I think I miss the knowledge and service that the Foundations’ experts, like Coate, offered to customers as much as I miss it for the plants and the pleasant hours spent wandering the plant sales. I wrote about the pistachio tree shortly after I purchased it and Coate sent me a post card inquiring about its health!

Compare that to the treatment you get at typical hardware store/garden centers. I went into one South County establishment for mulch, but the aisle was blocked and apparently the employees couldn’t be bothered to unblock it for a customer trying to spend money.

I went into another such place looking for Dietes (fortnight lily, butterfly iris) and was told rather snippily by an employee who seemed offended by my attempts to describe the plant that they didn’t have any in stock. I wandered a few aisles and found several pots.

It’s difficult to get any information at these combination shops, let alone accurate information, and certainly not from someone with the zeal of the foundation’s experts, like Coate.

After finishing my mulching chores, I Googled the foundation to see if I could determine if it was still in existence. I couldn’t find any current information.

The foundation was such a good match with South County’s agricultural past and present. Everyone I met at the plant sales had passion for their work and the foundation. The plant sales were always big draws, and I know that I lightened my wallet quite frequently there.

So I’m mystified.
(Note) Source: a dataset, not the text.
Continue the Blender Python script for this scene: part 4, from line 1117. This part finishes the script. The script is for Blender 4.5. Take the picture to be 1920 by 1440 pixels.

What happened to the Saratoga Horticultural Research Foundation, and if they’re gone, will anyone fill the void?



  1. From the website:

    “In December of 2006, the Board of Trustees of the renowned Saratoga Horticultural Research Foundation decided to transform its $1.15 million in assets into a new horticultural endowment at UC Davis.”

    I ran across that info (and your blog) trying to find out who Julia Phelps was, and why she had a variety of ceanothus named for her.